Dollar Struggles to Rebound on Unexpectedly Narrowed Trade Deficit

Dollar struggled to rebound significantly despite the US trade deficit unexpectedly narrowed by 0.7% to $58.4b from a revised $58.9b, better than expectation of $60b. Imports decreased $3.2b while exports decreased less by $2.8b. Goods deficit with China, which accounts for 32% of US trade deficit, narrowed 13.3% to $18.4b, lowest since May 06. However, mixed PPI inflation data is limiting the rebound. PPI rose 1.0% mom, 3.2% yoy in Mar, higher than expectation of 0.7% mom and 3.0% yoy. However, core PPI was flat with 1.7% yoy increase comparing to consensus of 0.2% mom, 1.8% yoy. U of Michigan consumer confidence will be featured next and is expected to further deteriorate to 87.5 in Apr, after peaking at 96.9 in Jan.

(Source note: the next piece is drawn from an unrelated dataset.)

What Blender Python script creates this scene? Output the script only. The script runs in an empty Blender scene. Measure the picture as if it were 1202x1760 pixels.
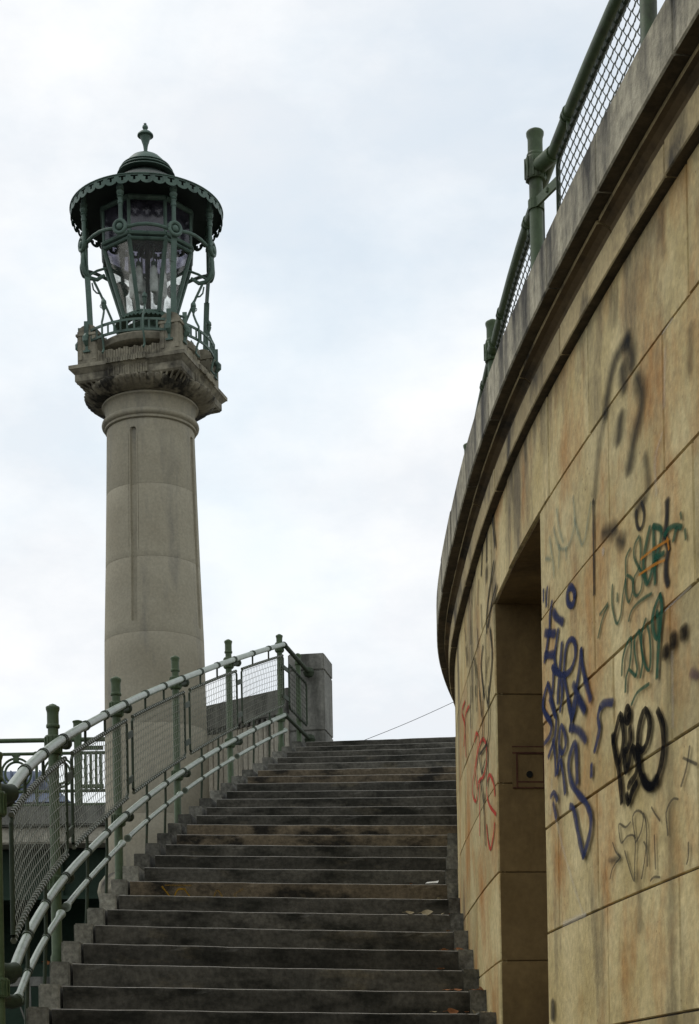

Elsewhere, yen crosses hesitate to go into either direction with G7 starting today in Washington. There were some expecting comments on yen weakness, but based on prior experience, there won’t be anything solid regarding this issue in the formal communique. Rather recent concerns on rising protectionism after US reversed more than two decades practice and impose tariffs on China imports will more likely trigger some emphasis on the important of free trade.


Daily Pivots: (S1) 1.3438; (P) 1.3470; (R1) 1.3513;


EUR/USD’s rally extends further to as high as 1.3536 and is now pressing short term channel resistance (now at 1.3547). At this point, intraday bias will still remain on the upside as long as EUR/USD stays above 1.3501 minor support and further rally is in favor. However, below 1.3501 will suggest an intraday top in formed and bring pull back. But downside should be contained above 1.3404 support and bring rally resumption. After all, with the short term rising channel remains intact, the current rally from 1.2865 is expected to extend to test 1.3668 (04 high).

In the bigger picture, outlook remains unchanged EUR/USD is still trading comfortably within medium term rising channel (1.1639, 1.2483, 1.2978) and medium term up trend from 1.1639 is still in progress. Such up trend is interpreted as having first move completed with three waves up to 1.2978, subsequent sideway consolidation completed at 1.2483. Rise from 1.2483 has made a top at 1.3364 but subsequent correction has completed with three waves down to 1.2865 already. The current rise from 1.2865 should represent resumption of this whole up trend and further rise is still in favor to retest 1.3668 (04 high).

On the downside, break of the short term rising channel (now at 1.3312) will warn that rally from 1.2865 has completed and focus will then be on 1.3253 support. Break will confirm such case and bring deeper decline for a retest of the medium term rising channel (now at 1.2934).